---- Entries

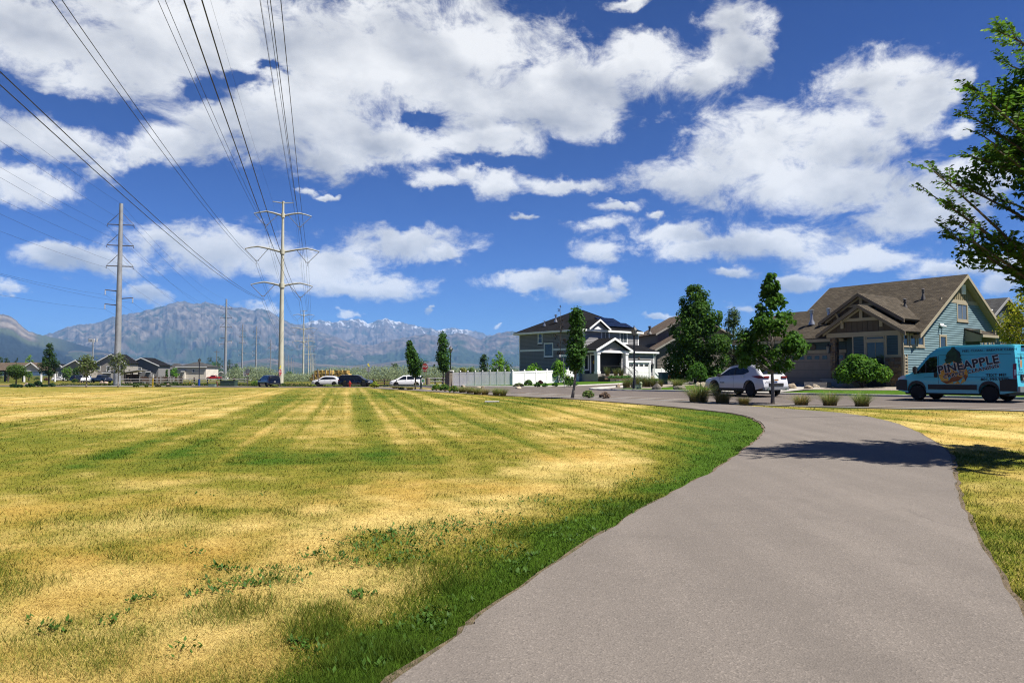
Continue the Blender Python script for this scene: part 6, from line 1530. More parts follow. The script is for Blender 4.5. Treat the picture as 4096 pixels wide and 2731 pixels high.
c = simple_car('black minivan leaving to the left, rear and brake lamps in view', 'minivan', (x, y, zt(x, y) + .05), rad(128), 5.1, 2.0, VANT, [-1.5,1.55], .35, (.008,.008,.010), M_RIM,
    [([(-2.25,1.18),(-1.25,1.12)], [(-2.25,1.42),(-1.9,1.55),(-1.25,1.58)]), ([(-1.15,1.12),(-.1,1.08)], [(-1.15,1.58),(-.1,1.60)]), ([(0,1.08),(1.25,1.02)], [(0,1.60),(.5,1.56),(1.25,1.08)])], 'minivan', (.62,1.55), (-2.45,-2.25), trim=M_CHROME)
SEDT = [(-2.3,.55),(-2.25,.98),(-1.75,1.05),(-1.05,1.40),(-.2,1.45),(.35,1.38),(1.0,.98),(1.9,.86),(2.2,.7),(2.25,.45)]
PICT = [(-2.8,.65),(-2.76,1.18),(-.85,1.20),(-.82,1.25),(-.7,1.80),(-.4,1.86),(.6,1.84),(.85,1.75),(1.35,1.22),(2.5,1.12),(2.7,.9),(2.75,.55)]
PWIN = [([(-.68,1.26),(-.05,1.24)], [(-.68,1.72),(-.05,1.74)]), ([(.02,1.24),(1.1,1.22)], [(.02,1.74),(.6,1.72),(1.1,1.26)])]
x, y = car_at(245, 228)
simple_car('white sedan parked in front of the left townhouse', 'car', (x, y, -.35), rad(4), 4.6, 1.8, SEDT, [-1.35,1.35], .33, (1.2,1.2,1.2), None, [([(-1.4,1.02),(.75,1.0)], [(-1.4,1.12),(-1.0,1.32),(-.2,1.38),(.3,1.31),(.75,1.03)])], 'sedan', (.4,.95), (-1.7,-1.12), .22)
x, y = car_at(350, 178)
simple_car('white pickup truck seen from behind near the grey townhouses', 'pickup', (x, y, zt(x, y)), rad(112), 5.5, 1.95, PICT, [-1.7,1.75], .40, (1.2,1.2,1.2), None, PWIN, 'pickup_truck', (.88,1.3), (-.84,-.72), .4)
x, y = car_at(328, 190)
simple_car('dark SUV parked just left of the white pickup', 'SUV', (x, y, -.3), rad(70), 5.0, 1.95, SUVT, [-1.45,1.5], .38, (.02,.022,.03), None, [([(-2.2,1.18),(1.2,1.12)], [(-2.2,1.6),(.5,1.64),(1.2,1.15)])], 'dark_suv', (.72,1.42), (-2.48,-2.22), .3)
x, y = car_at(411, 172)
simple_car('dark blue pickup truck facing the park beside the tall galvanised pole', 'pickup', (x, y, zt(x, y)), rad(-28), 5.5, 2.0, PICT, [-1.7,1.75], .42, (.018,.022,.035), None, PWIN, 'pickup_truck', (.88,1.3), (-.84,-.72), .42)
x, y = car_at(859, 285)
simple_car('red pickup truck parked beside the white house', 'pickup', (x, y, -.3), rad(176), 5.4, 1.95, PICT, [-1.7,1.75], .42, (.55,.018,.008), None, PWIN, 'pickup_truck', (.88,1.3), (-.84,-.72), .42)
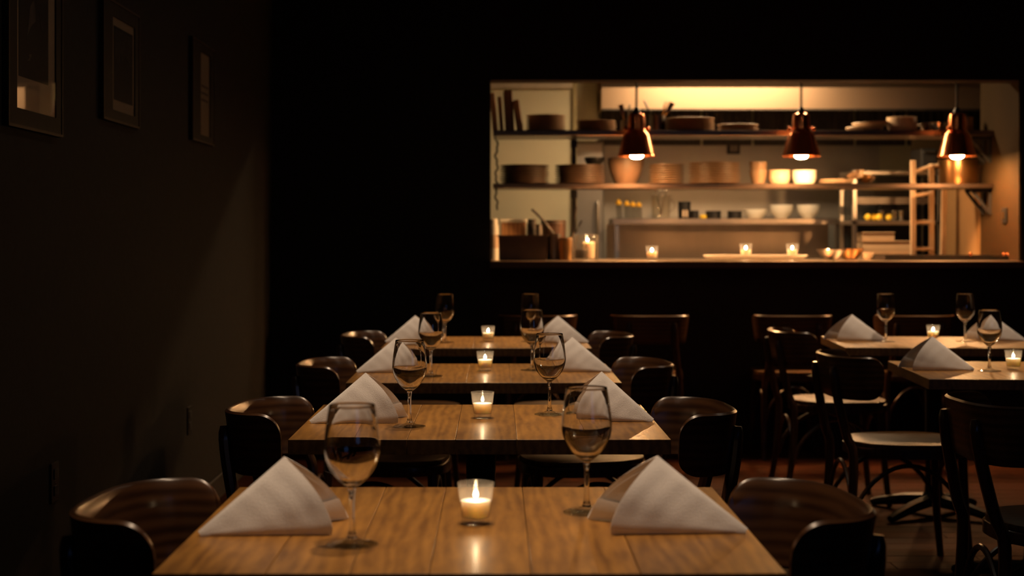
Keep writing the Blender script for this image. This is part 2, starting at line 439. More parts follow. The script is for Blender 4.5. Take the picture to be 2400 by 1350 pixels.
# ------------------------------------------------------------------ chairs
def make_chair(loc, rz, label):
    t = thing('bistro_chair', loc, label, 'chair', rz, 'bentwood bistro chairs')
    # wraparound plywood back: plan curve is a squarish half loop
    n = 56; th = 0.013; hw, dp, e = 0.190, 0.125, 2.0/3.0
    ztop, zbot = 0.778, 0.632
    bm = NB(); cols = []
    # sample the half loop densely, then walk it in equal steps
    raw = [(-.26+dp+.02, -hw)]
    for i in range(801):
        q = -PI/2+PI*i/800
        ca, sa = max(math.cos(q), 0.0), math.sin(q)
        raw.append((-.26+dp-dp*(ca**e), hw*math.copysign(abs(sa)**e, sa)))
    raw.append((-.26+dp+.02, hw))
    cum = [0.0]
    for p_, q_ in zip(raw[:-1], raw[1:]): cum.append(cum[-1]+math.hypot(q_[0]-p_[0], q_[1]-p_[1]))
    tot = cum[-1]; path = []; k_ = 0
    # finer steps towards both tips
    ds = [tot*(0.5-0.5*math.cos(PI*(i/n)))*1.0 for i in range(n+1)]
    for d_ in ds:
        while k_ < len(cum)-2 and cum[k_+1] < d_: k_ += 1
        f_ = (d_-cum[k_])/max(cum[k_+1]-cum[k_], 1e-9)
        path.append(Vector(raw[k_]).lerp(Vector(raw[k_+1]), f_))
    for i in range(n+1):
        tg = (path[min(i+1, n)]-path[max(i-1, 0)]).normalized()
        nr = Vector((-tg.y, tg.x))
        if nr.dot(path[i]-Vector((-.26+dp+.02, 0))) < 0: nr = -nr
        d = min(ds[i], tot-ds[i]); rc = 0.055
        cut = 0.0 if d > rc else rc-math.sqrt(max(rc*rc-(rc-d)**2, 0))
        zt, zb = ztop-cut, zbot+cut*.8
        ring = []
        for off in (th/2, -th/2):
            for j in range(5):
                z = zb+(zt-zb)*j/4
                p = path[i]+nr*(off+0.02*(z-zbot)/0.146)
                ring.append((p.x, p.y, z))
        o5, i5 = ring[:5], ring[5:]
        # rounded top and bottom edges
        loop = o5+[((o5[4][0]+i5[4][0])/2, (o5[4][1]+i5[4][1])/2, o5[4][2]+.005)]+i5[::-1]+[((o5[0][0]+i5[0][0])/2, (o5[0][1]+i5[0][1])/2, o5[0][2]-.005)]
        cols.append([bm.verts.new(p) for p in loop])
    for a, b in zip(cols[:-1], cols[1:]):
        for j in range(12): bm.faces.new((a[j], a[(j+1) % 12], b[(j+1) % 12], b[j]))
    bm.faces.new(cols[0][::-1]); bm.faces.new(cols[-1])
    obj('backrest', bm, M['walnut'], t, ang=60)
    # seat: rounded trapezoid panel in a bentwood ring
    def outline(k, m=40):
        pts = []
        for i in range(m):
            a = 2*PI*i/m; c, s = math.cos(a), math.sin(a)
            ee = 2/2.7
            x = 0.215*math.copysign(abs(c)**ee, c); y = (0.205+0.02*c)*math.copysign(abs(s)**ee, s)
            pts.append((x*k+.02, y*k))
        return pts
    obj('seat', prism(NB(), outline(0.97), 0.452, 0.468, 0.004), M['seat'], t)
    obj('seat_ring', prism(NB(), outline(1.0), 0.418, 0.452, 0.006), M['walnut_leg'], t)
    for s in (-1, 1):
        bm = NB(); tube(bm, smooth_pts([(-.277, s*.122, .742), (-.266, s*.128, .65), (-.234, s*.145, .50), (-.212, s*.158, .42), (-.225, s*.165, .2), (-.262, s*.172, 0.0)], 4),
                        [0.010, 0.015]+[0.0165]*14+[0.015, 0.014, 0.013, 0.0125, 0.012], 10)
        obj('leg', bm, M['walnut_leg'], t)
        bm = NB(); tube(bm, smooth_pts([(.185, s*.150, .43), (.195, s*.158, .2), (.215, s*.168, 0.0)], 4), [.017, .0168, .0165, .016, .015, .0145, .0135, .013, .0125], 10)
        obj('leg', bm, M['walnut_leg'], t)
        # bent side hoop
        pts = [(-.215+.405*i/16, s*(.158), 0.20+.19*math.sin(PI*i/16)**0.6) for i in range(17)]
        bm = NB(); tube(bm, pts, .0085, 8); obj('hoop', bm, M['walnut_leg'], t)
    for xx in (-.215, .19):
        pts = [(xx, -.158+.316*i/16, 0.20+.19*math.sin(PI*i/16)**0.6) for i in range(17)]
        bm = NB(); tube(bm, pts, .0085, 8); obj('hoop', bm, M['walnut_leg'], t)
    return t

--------

▸ **What is being asked**:
Transcribe, from the records above, the first line and every line after it up to and including the line with "simple_car('red pickup truck"; omit pictures.

▸ **Result**:
Continue the Blender Python script for this scene: part 6, from line 1530. More parts follow. The script is for Blender 4.5. Treat the picture as 4096 pixels wide and 2731 pixels high.
c = simple_car('black minivan leaving to the left, rear and brake lamps in view', 'minivan', (x, y, zt(x, y) + .05), rad(128), 5.1, 2.0, VANT, [-1.5,1.55], .35, (.008,.008,.010), M_RIM,
    [([(-2.25,1.18),(-1.25,1.12)], [(-2.25,1.42),(-1.9,1.55),(-1.25,1.58)]), ([(-1.15,1.12),(-.1,1.08)], [(-1.15,1.58),(-.1,1.60)]), ([(0,1.08),(1.25,1.02)], [(0,1.60),(.5,1.56),(1.25,1.08)])], 'minivan', (.62,1.55), (-2.45,-2.25), trim=M_CHROME)
SEDT = [(-2.3,.55),(-2.25,.98),(-1.75,1.05),(-1.05,1.40),(-.2,1.45),(.35,1.38),(1.0,.98),(1.9,.86),(2.2,.7),(2.25,.45)]
PICT = [(-2.8,.65),(-2.76,1.18),(-.85,1.20),(-.82,1.25),(-.7,1.80),(-.4,1.86),(.6,1.84),(.85,1.75),(1.35,1.22),(2.5,1.12),(2.7,.9),(2.75,.55)]
PWIN = [([(-.68,1.26),(-.05,1.24)], [(-.68,1.72),(-.05,1.74)]), ([(.02,1.24),(1.1,1.22)], [(.02,1.74),(.6,1.72),(1.1,1.26)])]
x, y = car_at(245, 228)
simple_car('white sedan parked in front of the left townhouse', 'car', (x, y, -.35), rad(4), 4.6, 1.8, SEDT, [-1.35,1.35], .33, (1.2,1.2,1.2), None, [([(-1.4,1.02),(.75,1.0)], [(-1.4,1.12),(-1.0,1.32),(-.2,1.38),(.3,1.31),(.75,1.03)])], 'sedan', (.4,.95), (-1.7,-1.12), .22)
x, y = car_at(350, 178)
simple_car('white pickup truck seen from behind near the grey townhouses', 'pickup', (x, y, zt(x, y)), rad(112), 5.5, 1.95, PICT, [-1.7,1.75], .40, (1.2,1.2,1.2), None, PWIN, 'pickup_truck', (.88,1.3), (-.84,-.72), .4)
x, y = car_at(328, 190)
simple_car('dark SUV parked just left of the white pickup', 'SUV', (x, y, -.3), rad(70), 5.0, 1.95, SUVT, [-1.45,1.5], .38, (.02,.022,.03), None, [([(-2.2,1.18),(1.2,1.12)], [(-2.2,1.6),(.5,1.64),(1.2,1.15)])], 'dark_suv', (.72,1.42), (-2.48,-2.22), .3)
x, y = car_at(411, 172)
simple_car('dark blue pickup truck facing the park beside the tall galvanised pole', 'pickup', (x, y, zt(x, y)), rad(-28), 5.5, 2.0, PICT, [-1.7,1.75], .42, (.018,.022,.035), None, PWIN, 'pickup_truck', (.88,1.3), (-.84,-.72), .42)
x, y = car_at(859, 285)
simple_car('red pickup truck parked beside the white house', 'pickup', (x, y, -.3), rad(176), 5.4, 1.95, PICT, [-1.7,1.75], .42, (.55,.018,.008), None, PWIN, 'pickup_truck', (.88,1.3), (-.84,-.72), .42)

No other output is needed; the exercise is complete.